Quels liens faites-vous entre le sujet de la souffrance au travail avec celui de la Qualité de Vie au Travail ?
La Qualité de vie au travail, c’est la prévention des risques psychosociaux, avant les mesures plus cosmétiques comme l’accès à une salle de sport, à une salle de lecture, ou à des massages (cela peut participer au bien-être des hommes et des femmes, mais en dehors des heures passées à travailler, sans lien avec leurs missions professionnelles. Elles ne préservent pas leur santé dans l’organisation du travail, dans le dispatch des tâches, ou dans les relations humaines et hiérarchiques)
La QVT ne peut pas éluder la question des RPS. D’ailleurs, l’accord national interprofessionnel sur la qualité de vie au travail inclut bien l’ensemble des facteurs de risques psychosociaux issus du Rapport Gollac.
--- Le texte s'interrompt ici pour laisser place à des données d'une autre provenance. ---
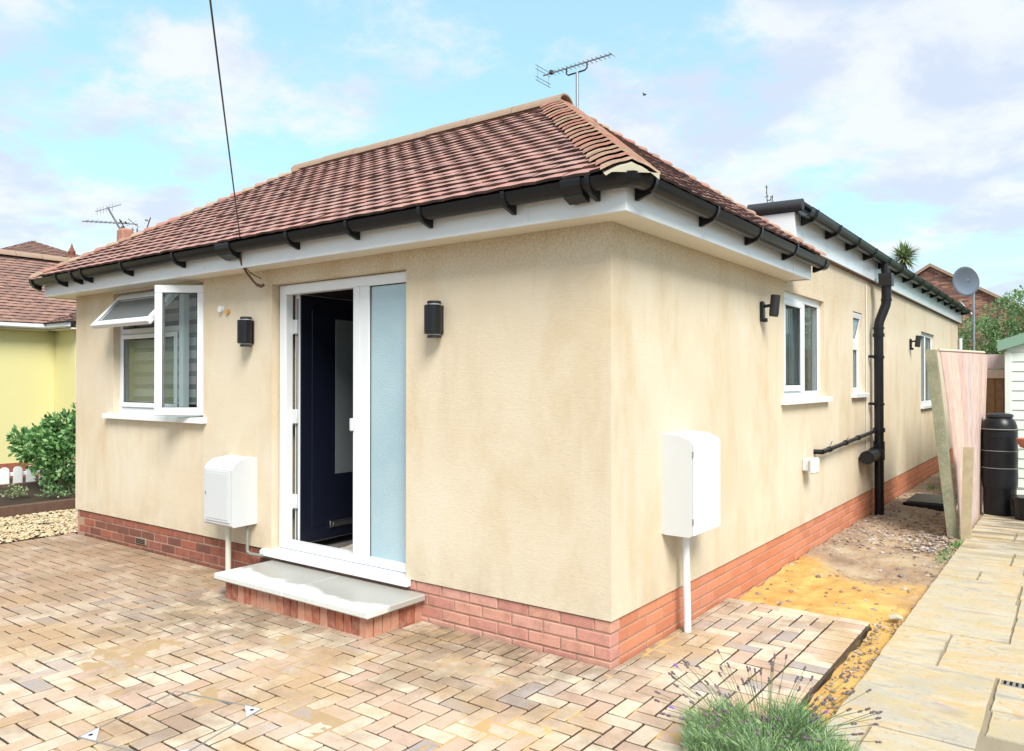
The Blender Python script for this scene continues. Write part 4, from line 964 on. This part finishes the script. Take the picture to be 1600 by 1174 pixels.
m.tube([(0, -.15, .82), (0, .08, .98)], .01, 5); m.tube([(0, -.1, .98), (0, .12, .84)], .01, 5); m.build('reflector', 'galvanised', ae)

# satellite dish
o = empty('satellite_dish', (.25, 14.95, 1.9), 'grey satellite dish on a pole above the far end of the extension', 'satellite dish')
m = MB(); m.tube([(0, 0, 0), (0, 0, 1.75)], .025, 10); m.build('pole', 'galvanised', o, True)
m = MB(); nn = 28; vs = []; fs = []
for i in range(7):
    r = .30 * i / 6
    for k in range(nn): a = 2 * PI * k / nn; vs.append((r * math.cos(a), r * r * .9, r * 1.05 * math.sin(a)))
for i in range(6):
    for k in range(nn): fs.append((i * nn + k, i * nn + (k + 1) % nn, (i + 1) * nn + (k + 1) % nn, (i + 1) * nn + k))
Mx = Matrix.Translation((-.08, -.12, 1.76)) @ Matrix.Rotation(R(150), 4, 'Z') @ Matrix.Rotation(R(-12), 4, 'X')
m.add(vs, fs, 0, Mx); do = m.build('reflector', 'dish_grey', o, True); md = do.modifiers.new('s', 'SOLIDIFY'); md.thickness = .012
m = MB(); m.tube([(-.08, -.1, 1.72), (-.05, -.05, 1.62), (0, 0, 1.6)], .02, 8); m.tube([(-.25, -.05, 1.35), (-.14, -.02, 1.2), (-.02, 0, 1.05)], .014, 8); m.build('arm', 'galvanised', o, True)

# ------------------------------------------------------------ passage: fence, posts, tray, water butt
fp = empty('leaning_fence_panel', (1.0, 5.3, 0), 'bleached pink timber fence panel twisted and leaning towards the side wall', 'fence panel')
nbd = 14
def PP(t, z):   # panel surface
    top = Vector((-.12 + .235 * t, 1.85 * t, 1.86)); bot = Vector((.05 + .0 * t, 1.85 * t, -.06)); k = (z + .06) / 1.92
    k2 = k ** (1 + .5 * (1 - t)); return Vector((bot.x + (top.x - bot.x) * k2, bot.y + (top.y - bot.y) * k, z + .02 * t * k))
for i in range(nbd):
    t0, t1 = i / nbd, (i + 1.12) / nbd; m = MB(); vs = []; nz = 8; zt = 1.86
    for k in range(nz + 1):
        z = -.06 + (zt + .06) * k / nz
        p, q = PP(t0, z), PP(t1, z)
        for off, pp in ((.0, p), (.016, q)):
            vs.append((pp.x + off, pp.y, pp.z)); vs.append((pp.x + off + .012, pp.y, pp.z))
    fs = []
    for k in range(nz):
        a, b = k * 4, k * 4 + 4; fs += [(a, a + 2, b + 2, b), (a + 1, b + 1, b + 3, a + 3), (a, b, b + 1, a + 1), (a + 2, a + 3, b + 3, b + 2)]
    fs += [(0, 1, 3, 2), (nz * 4, nz * 4 + 2, nz * 4 + 3, nz * 4 + 1)]
    m.add(vs, fs).build('fence_board', 'timber_pink', fp)
m = MB(); m.tube([(-.13, 0, 1.875), (.11, 1.85, 1.9)], .02, 4); m.build('top_rail', 'timber_pink', fp)
m = MB()
def skewpost(m, p0, p1, wx, wy):
    vs = []
    for p in (p0, p1):
        for sx, sy in ((-1, -1), (1, -1), (1, 1), (-1, 1)): vs.append((p[0] + sx * wx / 2, p[1] + sy * wy / 2, p[2]))
    m.add(vs, [(0, 1, 2, 3), (4, 5, 6, 7), (0, 1, 5, 4), (1, 2, 6, 5), (2, 3, 7, 6), (3, 0, 4, 7)])
skewpost(m, (1.02, 5.22, -.15), (.81, 5.22, 1.88), .095, .10)
tag(m.build('concrete_post', 'concrete_post'), 'tall mossy concrete fence post leaning towards the house', 'fence post')
m = MB(); skewpost(m, (1.12, 5.14, -.15), (1.145, 5.18, .90), .085, .10)
tag(m.build('concrete_spur', 'stub_concrete'), 'short sandy concrete spur post beside the leaning post', 'fence post')
o = empty('drain_tray', (.47, 7.75, -.1), 'black rectangular drain cover tray standing on the soil of the passage', 'drain cover')
m = MB(); m.box(-.28, .28, -.45, .45, 0, .105, .01); m.build('frame', 'black_plastic', o); m = MB(); m.box(-.24, .24, -.41, .41, .106, .116, .004); m.build('lid', 'worn_black', o)
# rear close board fence
rf = empty('rear_fence', (1.1, 8.9, 0), 'brown close board fence with pale rails closing the end of the passage', 'fence')
for k in range(8):
    x = -.13 + k * .105; m = MB(); m.box(x, x + .112, .0 + (k % 2) * .012, .018 + (k % 2) * .012, -.1, 1.62, .003); m.build('fence_board', 'timber_brown', rf)
m = MB(); m.box(-.15, .62, -.03, .0, 1.60, 1.72, .004); m.build('rail', 'timber_pink', rf); m = MB(); m.box(-.15, .62, -.01, .02, 1.73, 1.93, .004); m.build('top_board', 'timber_pink', rf)
m = MB(); m.box(.20, .30, -.07, .03, -.1, 2.0, .006); m.build('post', 'timber_sleeper', rf)
# water butt
wb = empty('water_butt', (1.275, 6.98, 0), 'tall ribbed black water butt with lid beside the white garage', 'water butt')
prof = [(.155, 0), (.165, .01), (.168, .30), (.175, .31), (.178, .33)]
for a, b in ((.34, .55), (.56, .75), (.76, .99)): prof += [(.180, a), (.184, (a + b) / 2), (.182, b - .012), (.190, b - .004), (.190, b + .004)]
prof += [(.180, 1.0), (.176, 1.04), (.16, 1.09), (.135, 1.125), (.125, 1.135)]
m = MB(); m.lathe(prof, (0, 0, 0), 36); m.build('barrel', 'black_plastic', wb, True)
m = MB(); m.lathe([(.13, 0), (.14, .005), (.14, .03), (.125, .042), (.05, .05)], (0, 0, 1.135), 36); m.build('lid', 'worn_black', wb, True)
m = MB()
for z in (.55, .75, 1.0): m.lathe([(.1895, 0), (.1925, .003), (.1925, .007), (.1895, .01)], (0, 0, z - .006), 36)
m.build('band', 'grey_pipe', wb, True); m = MB(); m.box(-.08, .05, -.187, -.17, .90, .925, .005); m.box(-.07, -.03, -.165, -.15, 1.06, 1.1, .005); m.build('grip', 'black_plastic', wb)
pb_ = empty('plant_stand', (1.56, 6.72, 0), 'black tub partly out of frame at the right edge by the garage', 'tub')
m = MB(); m.lathe([(.11, 0), (.13, .02), (.15, .22), (.165, .24), (.165, .26)], (0, 0, 0), 24); m.build('tub', 'black_plastic', pb_, True)
m = MB(); m.tube([(0, 0, .25), (0, 0, .80)], .012, 8); m.tube([(-.1, 0, .34), (.1, 0, .36)], .01, 8); m.build('stake', 'galvanised', pb_, True)
m = MB(); m.lathe([(.03, 0), (.07, .015), (.095, .06), (.11, .11), (.105, .115)], (0, 0, 0), 20)
tag(m.build('terracotta_bowl', 'terracotta', None, True, (1.56, 6.72, .80)), 'small terracotta bowl at the right edge beside the water butt', 'bowl')

# garage
ga = empty('garage', (1.3, 7.72, 0), 'pale boarded garage with green painted roof edge behind the water butt', 'garage')
m = MB(); m.box(.012, 2.6, .02, 5, -.1, 1.96, .003); m.prism([(.012, 1.955), (2.6, 1.955), (1.3, 2.38)], 1, .021, 5); m.build('wall', 'shed_white', ga)
k = 0; z = 0.0
while z < 1.93:
    m = MB(); m.prism([(.018, z), (-.006, z + .004), (.004, z + .118), (.018, z + .118)], 0, -.0 + .0005, 2.6, 0, Matrix(((1, 0, 0, 0), (0, 1, 0, .0), (0, 0, 1, 0), (0, 0, 0, 1)))); m.build('cladding_board', 'shed_white', ga); z += .12
for i in range(3):
    pass
m = MB(); m.box(-.02, .05, -.02, .012, 0, 1.93, .004); m.build('corner_board', 'shed_white', ga)
m = MB(); m.add([(-.09, -.1, 1.93), (1.3, -.1, 2.40), (2.7, -.1, 1.93), (2.7, -.1, 2.06), (1.3, -.1, 2.53), (-.09, -.1, 2.06), (-.09, 5.1, 1.93), (1.3, 5.1, 2.40), (2.7, 5.1, 1.93), (2.7, 5.1, 2.06), (1.3, 5.1, 2.53), (-.09, 5.1, 2.06)],
      [(0, 1, 4, 5), (1, 2, 3, 4), (6, 11, 10, 7), (7, 10, 9, 8), (5, 4, 10, 11), (4, 3, 9, 10), (0, 5, 11, 6), (2, 8, 9, 3), (0, 6, 7, 1), (1, 7, 8, 2)]); m.build('roof', 'green_paint', ga)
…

La QVT et les RPS sont donc parfaitement liés.
Quelques mots de conclusion de ma part
Je souhaite que ce livre et toute l’activité d’Anne-Véronique Herter de promotion de son livre puisse avoir un effet positif transformateur à plusieurs titres :
- donner la force et le courage aux personnes en souffrance au travail afin qu’elles puissent chercher du soutien pour, dans un premier temps se mettre en réflexion, dans un deuxième temps en action pour modifier ce qui est à leur portée individuellement et collectivement ; si nécessaire pour amorcer un mouvement leur permettant de s’extirper de leur environnement délétère, y compris s’extraire immédiatement en cas d’urgence ; l’enjeu étant ce que j’ai mis en avant dans la série d’articles en début d’année : passer de l’impuissance solitaire à la puissance collective
- développer la culture de l’attention aux signaux de dégradation de la santé au travail pour soi-même et pour autrui ; il s’agit donc d’une culture à développer dans les organisations qui passe notamment par l’Attention Réciproque
- développer l’attention aux signaux d’alerte que peuvent nous signifier notre entourage familial, amical, professionnel, et qu’on aurait tendance à balayer d’un revers de main parce que “ça ira mieux demain »
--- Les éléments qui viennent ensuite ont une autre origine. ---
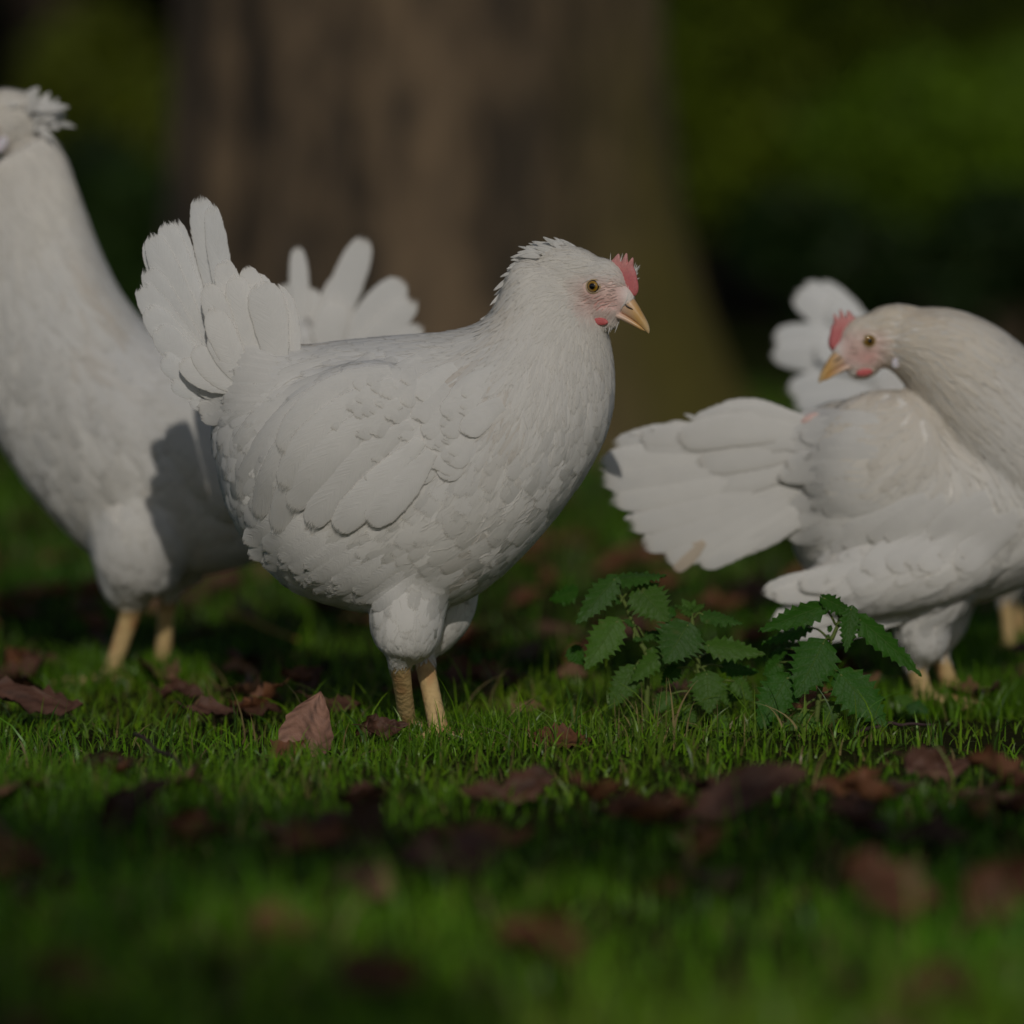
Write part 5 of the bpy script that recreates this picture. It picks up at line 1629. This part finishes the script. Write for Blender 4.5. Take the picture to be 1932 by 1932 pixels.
def far_tree(label, px, Y, rpx, h, seed, crown_lo=1.6, base=(0.018, 0.034, 0.007), n=2600, cr=2.2):
    s = Y / F
    c = P(px, HOR, Y)
    root = empty('tree', (c.x, Y, 0))
    prop(root, label, 'tree', 'trees at the back of the garden')
    r0 = rpx * s
    v, q, t = chain([(0, 0, -0.1), (0, 0, 0.25), (0.05, 0, h * .5), (0, 0.05, h)], [r0 * 1.5, r0, r0 * .85, r0 * .3], 24, 18)
    obj('trunk', mesh_np('trunk', v, [q, t], M_BARK2, col=np.zeros((len(v), 3))), root)
    r = np.random.default_rng(seed)
    bl = [((r.uniform(-1, 1) * cr * .7, r.uniform(-1, 1) * cr * .6, r.uniform(crown_lo + .4, h if crown_lo > 1 else 4.5)), (cr * r.uniform(.4, .7), cr * r.uniform(.4, .6), r.uniform(.5, .9))) for _ in range(11)]
    V, f, col = leaf_cloud(n, bl, 0.11 if crown_lo > 1 else 0.26, base, seed)
    obj('crown', mesh_np('crown', V, f, M_FOL, col=col), root)


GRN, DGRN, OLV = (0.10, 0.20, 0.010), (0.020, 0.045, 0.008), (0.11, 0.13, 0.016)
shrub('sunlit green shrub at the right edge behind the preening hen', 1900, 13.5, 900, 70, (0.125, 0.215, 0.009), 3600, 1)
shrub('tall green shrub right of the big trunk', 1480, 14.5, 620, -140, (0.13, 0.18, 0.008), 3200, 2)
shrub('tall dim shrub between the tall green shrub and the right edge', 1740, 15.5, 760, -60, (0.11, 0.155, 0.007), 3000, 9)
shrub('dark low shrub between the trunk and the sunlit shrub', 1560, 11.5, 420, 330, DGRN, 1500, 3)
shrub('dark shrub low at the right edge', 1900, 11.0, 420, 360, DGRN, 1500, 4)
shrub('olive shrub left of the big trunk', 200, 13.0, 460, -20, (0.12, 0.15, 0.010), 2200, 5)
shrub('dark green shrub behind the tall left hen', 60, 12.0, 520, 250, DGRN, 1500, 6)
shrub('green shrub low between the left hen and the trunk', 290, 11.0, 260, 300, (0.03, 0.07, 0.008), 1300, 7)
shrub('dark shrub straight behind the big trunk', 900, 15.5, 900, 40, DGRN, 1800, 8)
far_tree('brown trunk far back right of the broad trunk', 1440, 17.0, 90, 7, 11)
far_tree('dark trunk far back near the top right corner', 1750, 18.5, 110, 7.5, 12)
far_tree('dark tree far back at the top left corner', 90, 17.5, 80, 7, 13)
ORD = ['leftmost', 'second', 'third', 'fourth', 'fifth', 'middle', 'seventh', 'eighth', 'ninth', 'tenth', 'rightmost']
for k in range(11):
    far_tree(f'dark evergreen in the belt closing the view, {ORD[k]} counted from the left', -1300 + 440 * k, 21 + 1.5 * (k % 3), 60, 9, 30 + k, 0.0, (0.014, 0.028, 0.006), 3200, 2.6)


def shade_tree():  # added unseen tree, its foliage shaped to shade the near grass
    root = empty('tree', (-2.0, -1.7, 0))
    prop(root, 'unseen small tree added behind the camera to dapple the foreground with shade', 'tree')
    v, q, t = join([chain([(0, 0, -.1), (0, 0, 1.2), (0.05, 0, 3.0)], [.09, .07, .03], 14, 12), chain([(0, 0, 1.2), (1.0, .1, 1.8), (2.1, .2, 2.2)], [.04, .03, .008], 14, 8), chain([(0, 0, 1.4), (1.3, .1, 2.3), (2.7, .2, 2.5)], [.04, .025, .008], 14, 8)])
    obj('trunk', mesh_np('trunk', v, [q, t], M_BARK2, col=np.zeros((len(v), 3))), root)
    bl = [((1.96, .2, 2.16), (.30, .2, .19)), ((1.7, .2, 2.2), (.3, .2, .19)), ((2.0, .2, 2.52), (.4, .15, .075)), ((2.5, .2, 2.52), (.4, .15, .07)), ((.9, .1, 2.6), (.4, .3, .2))]
    V, f, c = leaf_cloud(2600, bl, 0.045, (0.05, 0.09, 0.012), 91)
    obj('crown', mesh_np('crown', V, f, M_FOL, col=c), root)


shade_tree()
- faire monter les niveaux de conscience individuelle et collective à propos du fait que nous ne devons pas accepter pour nous-mêmes et pour autrui des comportements non respectueux de l’individu avec les potentiels impacts négatifs sur leur santé physique, psychique et sociale ; cela sous-tend une capacité à cultiver dans les organisations : l’assertivité (affirmation de soi). C’est un sujet central sur lequel je reviendrai prochainement
- faire monter les niveaux de conscience individuelle et collective sur les sujets de la QVT, du bonheur au travail, du bien-être au travail, qui ne constituent pas une cerise sur le gâteau mais portent la vision d’une diminution drastique de la souffrance au travail ; ils ne sont donc pas à traiter comme des sujets secondaires ou à envisager comme des phénomènes de mode
- faire monter les niveaux de consciences individuelle et collective aux causes structurelles de la souffrance au travail ; c’est une de mes contributions à ce livre à travers une liste de 17 causes que j’expose
- faire monter les niveaux de conscience individuelles et collectives à la nécessité d’agir de manière combinée en 4 mouvements que j’ai explicité dans ce livre et dans l’article Faut-il être au fond du trou psychiquement pour espérer voir sa souffrance au travail reconnue ? sur le site d’actualités sociales miroirsocial.com
Un grand merci pour finir à Anne-Véronique Herter pour temps qu’elle nous a consacré pour cet interview et un geste de reconnaissance pour son témoignage courageux et utile pour notre société.